» **Exercise aim**
Keep only the lines from the top of the listing through the one with "head = obj('headrest', bm, M['leather'], bed, 60)", and reproduce them unaltered.

» **Data excerpt**
++++++
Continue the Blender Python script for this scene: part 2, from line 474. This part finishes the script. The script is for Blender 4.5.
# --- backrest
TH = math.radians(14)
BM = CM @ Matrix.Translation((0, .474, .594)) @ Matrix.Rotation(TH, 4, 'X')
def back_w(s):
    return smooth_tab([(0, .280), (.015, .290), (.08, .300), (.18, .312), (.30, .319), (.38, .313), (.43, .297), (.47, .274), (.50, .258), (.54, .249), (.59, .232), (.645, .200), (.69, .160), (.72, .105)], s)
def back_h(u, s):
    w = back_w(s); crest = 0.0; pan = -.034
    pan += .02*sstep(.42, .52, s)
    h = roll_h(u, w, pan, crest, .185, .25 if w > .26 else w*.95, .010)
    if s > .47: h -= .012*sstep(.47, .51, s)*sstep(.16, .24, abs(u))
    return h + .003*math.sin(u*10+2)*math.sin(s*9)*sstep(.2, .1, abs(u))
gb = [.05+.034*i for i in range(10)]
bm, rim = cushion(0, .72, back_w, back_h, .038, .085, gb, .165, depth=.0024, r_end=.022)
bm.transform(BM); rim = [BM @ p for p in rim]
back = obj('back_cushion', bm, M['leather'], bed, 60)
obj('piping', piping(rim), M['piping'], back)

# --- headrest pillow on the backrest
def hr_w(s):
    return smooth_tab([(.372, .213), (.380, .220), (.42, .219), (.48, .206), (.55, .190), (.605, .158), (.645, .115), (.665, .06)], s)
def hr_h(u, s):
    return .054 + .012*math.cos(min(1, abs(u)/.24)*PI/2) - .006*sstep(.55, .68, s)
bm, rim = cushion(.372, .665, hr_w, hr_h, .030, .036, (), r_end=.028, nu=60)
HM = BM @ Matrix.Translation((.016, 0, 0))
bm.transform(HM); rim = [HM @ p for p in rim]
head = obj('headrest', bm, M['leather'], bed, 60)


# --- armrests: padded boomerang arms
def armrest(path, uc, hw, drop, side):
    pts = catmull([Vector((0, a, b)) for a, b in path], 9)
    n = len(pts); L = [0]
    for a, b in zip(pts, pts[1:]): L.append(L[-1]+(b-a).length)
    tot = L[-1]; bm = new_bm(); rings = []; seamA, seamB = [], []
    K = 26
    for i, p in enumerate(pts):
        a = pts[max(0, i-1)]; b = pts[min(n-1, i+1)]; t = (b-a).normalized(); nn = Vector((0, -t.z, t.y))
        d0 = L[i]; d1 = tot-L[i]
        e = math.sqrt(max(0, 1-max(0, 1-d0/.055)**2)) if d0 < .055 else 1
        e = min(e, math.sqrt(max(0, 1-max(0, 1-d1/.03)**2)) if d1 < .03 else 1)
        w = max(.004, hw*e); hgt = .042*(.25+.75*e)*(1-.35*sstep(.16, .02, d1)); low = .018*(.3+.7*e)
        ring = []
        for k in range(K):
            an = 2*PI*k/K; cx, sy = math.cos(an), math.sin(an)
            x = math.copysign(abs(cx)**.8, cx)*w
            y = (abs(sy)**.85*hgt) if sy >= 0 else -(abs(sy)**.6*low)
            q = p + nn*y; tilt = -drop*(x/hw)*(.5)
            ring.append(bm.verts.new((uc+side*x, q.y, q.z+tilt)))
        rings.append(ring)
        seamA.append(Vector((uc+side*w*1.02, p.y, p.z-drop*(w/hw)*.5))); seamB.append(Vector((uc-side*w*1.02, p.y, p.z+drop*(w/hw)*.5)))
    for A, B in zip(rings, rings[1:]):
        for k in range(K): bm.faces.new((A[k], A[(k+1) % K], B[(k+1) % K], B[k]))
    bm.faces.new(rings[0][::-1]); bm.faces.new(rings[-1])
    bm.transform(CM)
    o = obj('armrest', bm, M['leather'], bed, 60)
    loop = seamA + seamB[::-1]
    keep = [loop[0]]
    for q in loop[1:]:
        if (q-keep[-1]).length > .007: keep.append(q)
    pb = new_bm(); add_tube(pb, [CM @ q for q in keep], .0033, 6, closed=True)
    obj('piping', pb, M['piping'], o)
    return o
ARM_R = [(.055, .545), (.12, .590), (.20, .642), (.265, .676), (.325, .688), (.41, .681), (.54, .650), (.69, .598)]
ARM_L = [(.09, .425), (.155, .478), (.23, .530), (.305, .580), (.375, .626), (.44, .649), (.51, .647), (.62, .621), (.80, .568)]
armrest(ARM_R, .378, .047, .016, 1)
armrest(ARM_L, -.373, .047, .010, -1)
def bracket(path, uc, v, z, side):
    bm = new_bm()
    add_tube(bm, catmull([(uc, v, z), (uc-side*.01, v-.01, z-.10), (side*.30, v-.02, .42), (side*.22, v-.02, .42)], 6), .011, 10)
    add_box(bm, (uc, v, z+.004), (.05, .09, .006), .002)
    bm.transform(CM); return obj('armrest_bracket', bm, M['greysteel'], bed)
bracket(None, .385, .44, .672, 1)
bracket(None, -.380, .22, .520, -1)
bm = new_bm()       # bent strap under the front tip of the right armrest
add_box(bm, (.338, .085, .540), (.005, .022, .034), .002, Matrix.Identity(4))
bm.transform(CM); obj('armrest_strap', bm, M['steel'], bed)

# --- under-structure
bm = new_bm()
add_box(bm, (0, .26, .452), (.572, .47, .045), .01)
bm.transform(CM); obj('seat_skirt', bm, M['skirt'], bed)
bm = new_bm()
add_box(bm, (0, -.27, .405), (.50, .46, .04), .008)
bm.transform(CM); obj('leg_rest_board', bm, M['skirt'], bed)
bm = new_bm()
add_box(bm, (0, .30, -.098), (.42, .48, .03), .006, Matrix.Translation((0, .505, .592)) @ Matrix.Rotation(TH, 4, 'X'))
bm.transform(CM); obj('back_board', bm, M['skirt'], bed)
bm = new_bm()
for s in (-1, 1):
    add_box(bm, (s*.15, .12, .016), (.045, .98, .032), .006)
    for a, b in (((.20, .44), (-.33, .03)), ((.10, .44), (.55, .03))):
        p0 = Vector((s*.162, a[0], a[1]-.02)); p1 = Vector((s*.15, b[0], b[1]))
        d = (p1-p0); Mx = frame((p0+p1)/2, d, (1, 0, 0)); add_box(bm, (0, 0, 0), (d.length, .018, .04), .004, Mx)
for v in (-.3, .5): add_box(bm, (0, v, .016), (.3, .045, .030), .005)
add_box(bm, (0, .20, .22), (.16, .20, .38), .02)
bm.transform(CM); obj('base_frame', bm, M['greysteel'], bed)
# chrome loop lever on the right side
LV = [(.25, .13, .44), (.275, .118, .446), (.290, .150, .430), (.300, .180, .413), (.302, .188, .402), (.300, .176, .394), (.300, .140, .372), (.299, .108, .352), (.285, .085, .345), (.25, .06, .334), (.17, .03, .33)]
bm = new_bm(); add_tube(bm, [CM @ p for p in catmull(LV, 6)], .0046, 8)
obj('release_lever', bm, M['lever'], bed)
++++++
» **The solution**
Continue the Blender Python script for this scene: part 2, from line 474. This part finishes the script. The script is for Blender 4.5.
# --- backrest
TH = math.radians(14)
BM = CM @ Matrix.Translation((0, .474, .594)) @ Matrix.Rotation(TH, 4, 'X')
def back_w(s):
    return smooth_tab([(0, .280), (.015, .290), (.08, .300), (.18, .312), (.30, .319), (.38, .313), (.43, .297), (.47, .274), (.50, .258), (.54, .249), (.59, .232), (.645, .200), (.69, .160), (.72, .105)], s)
def back_h(u, s):
    w = back_w(s); crest = 0.0; pan = -.034
    pan += .02*sstep(.42, .52, s)
    h = roll_h(u, w, pan, crest, .185, .25 if w > .26 else w*.95, .010)
    if s > .47: h -= .012*sstep(.47, .51, s)*sstep(.16, .24, abs(u))
    return h + .003*math.sin(u*10+2)*math.sin(s*9)*sstep(.2, .1, abs(u))
gb = [.05+.034*i for i in range(10)]
bm, rim = cushion(0, .72, back_w, back_h, .038, .085, gb, .165, depth=.0024, r_end=.022)
bm.transform(BM); rim = [BM @ p for p in rim]
back = obj('back_cushion', bm, M['leather'], bed, 60)
obj('piping', piping(rim), M['piping'], back)

# --- headrest pillow on the backrest
def hr_w(s):
    return smooth_tab([(.372, .213), (.380, .220), (.42, .219), (.48, .206), (.55, .190), (.605, .158), (.645, .115), (.665, .06)], s)
def hr_h(u, s):
    return .054 + .012*math.cos(min(1, abs(u)/.24)*PI/2) - .006*sstep(.55, .68, s)
bm, rim = cushion(.372, .665, hr_w, hr_h, .030, .036, (), r_end=.028, nu=60)
HM = BM @ Matrix.Translation((.016, 0, 0))
bm.transform(HM); rim = [HM @ p for p in rim]
head = obj('headrest', bm, M['leather'], bed, 60)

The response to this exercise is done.